Friday, March 11, 2005

Out Of The Blue

A guy I met a few years ago in Blue Avenue sent me a text message this morning.

Commercial break: Blue Avenue was this gay bar in Makati, located very near where Government is today. On the outside it looked like any other two-storey apartment in Makati. The only sign that it’s Blue is the blue light coming from the second floor window which signaled that the bar was open. On the ground floor were the bar and gym (daw!); on the second floor were the viewing room (where g-films are shown one after the other) and several grope rooms. Last year they closed it down. The apartment today is back to what it’s supposed to be. I often see the owners of Blue at Bed, dancing the night away. Remember the orgy party I stumbled into a few months back? The owners of Blue were the organizers of that party. Now back to regular programming.

After we met in Blue, we exchanged numbers and actually went out twice afterwards. Then I did not hear from him again for almost seven months. That is, until this morning when I received his SMS.

Blue Guy: musta.na?

My reply: Ok lang. Long time no hear from you.

Blue Guy: kakauwi.me.lang.fr.cebu.musta.na?

Tumaas ang kilay ko. Nairita ako. More than the use of “me” (as in “kakauwi me”), more than the periods instead of spaces between words, more than the demanding tone (as in “musta na?” for the second time)… nobody texts me with all-underlined!

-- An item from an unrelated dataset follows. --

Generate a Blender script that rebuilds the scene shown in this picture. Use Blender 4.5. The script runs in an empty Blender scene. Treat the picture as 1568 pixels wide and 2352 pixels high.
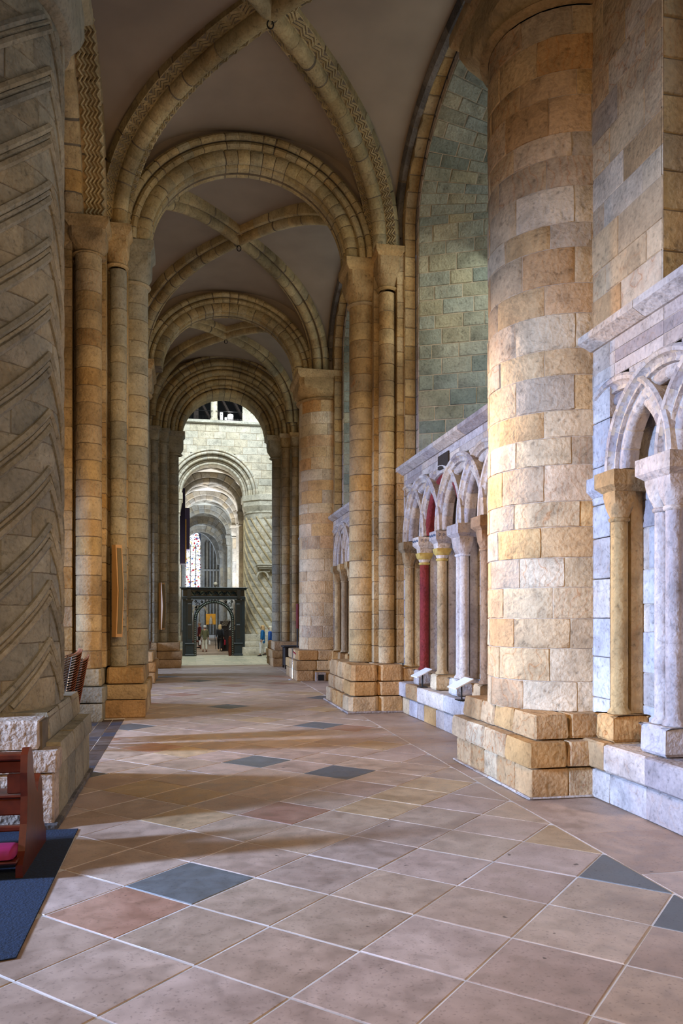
import bpy, math, random
from mathutils import Vector, Matrix

random.seed(7)
PI = math.pi
SC = bpy.context.scene
COL = SC.collection

# ---------------------------------------------------------------- camera
YAW = math.atan((784 - 430) / 1800.0)
cam_d = bpy.data.cameras.new('camera')
cam_d.sensor_fit = 'HORIZONTAL'
cam_d.sensor_width = 36.0
cam_d.lens = 1800 / 1568 * 36.0
cam_d.shift_y = (1417 - 1176) / 1568
cam_d.clip_end = 300
cam = bpy.data.objects.new('camera', cam_d)
COL.objects.link(cam)
cam.location = (0, 0, 1.9)
cam.rotation_euler = (PI / 2, 0, -YAW)
SC.camera = cam

# ---------------------------------------------------------------- world, lights, exposure
SC.view_settings.view_transform = 'Standard'
SC.view_settings.look = 'None'
SC.view_settings.gamma = 1.0
SC.view_settings.use_curve_mapping = False
SC.view_settings.exposure = 0.0
world = bpy.data.worlds.new('world')
SC.world = world
world.use_nodes = True
wb = world.node_tree.nodes['Background']
wb.inputs[0].default_value = (0.50, 0.66, 1.0, 1)
wb.inputs[1].default_value = 0.085


def area(name, loc, target, sx, sy, power, col, spread=180):
    d = bpy.data.lights.new(name, 'AREA')
    d.shape = 'RECTANGLE'
    d.size = sx
    d.size_y = sy
    d.energy = power
    d.color = col
    d.spread = math.radians(spread)
    o = bpy.data.objects.new(name, d)
    COL.objects.link(o)
    o.location = loc
    o.rotation_euler = (Vector(target) - Vector(loc)).to_track_quat('-Z', 'Y').to_euler()
    return o


COOL = (0.40, 0.57, 1.0)
WARM = (1.0, 0.66, 0.31)
# daylight of the choir windows, coming through the arcade on the left
area('choir_daylight', (-9, 5.4, 3.3), (4, 5.9, 1.3), 0.6, 1.8, 480, COOL, 54)
area('choir_daylight', (-9, 12.1, 3.3), (4, 12.1, 1.3), 0.6, 1.8, 470, COOL, 54)
area('choir_daylight', (-9, 20.0, 3.6), (4, 20.0, 1.2), 0.8, 2.0, 330, COOL, 58)
area('choir_daylight', (-9, 27.5, 3.6), (4, 27.5, 1.2), 0.8, 2.0, 260, COOL, 58)
# daylight of the aisle windows on the right
area('aisle_window_light', (6.0, 12.5, 8.0), (3.6, 14.2, 4), 3.0, 4.0, 100, (0.92, 0.97, 0.88))
area('aisle_window_light', (6.0, 4.6, 8.0), (1, 5.5, 1), 3.0, 4.0, 50, COOL)
area('aisle_window_light', (6.0, 20.5, 8.0), (3.0, 21.2, 4), 3.0, 4.0, 60, (0.74, 0.90, 0.95))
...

So I fired back: Eto I’m seeing someone na. What did you do in Cebu?

Well, that shut him up. He didn’t bother to answer my question at all. And I hope that’s the last I hear from him.

* * * * *

Wow! After more than an hour, Blue Guy replied.

Blue Guy: wow.congrats… nagbkasyn.lang.aftr.graduating..sa,GMAkaparin.b?

Hay naku. Sablay pa rin siya. Ako ang hari ng sablay, ako ang hari ng sablay....

Reply naman me: Hindi GMA. The Kapamilya station.

Blue Guy: sory.pwde.bko.aply.dyan.khit.PA.lang?

Ahhh! Now we’re getting into the heart of the matter.

Answer naman me: Sure. Just give your resume at our HR Dept.

Blue Guy: san.dyan? sinu.hanapin.ko? pwde.mo.bko.ilakad?

And there you have it! Bingo!

Text naman me: Just go to the guard at the gate and tell him you’re submitting your resume to HR. Sorry, I cannot make lakad.

What I really wanted to say was this: Sorry never make lakad me eh.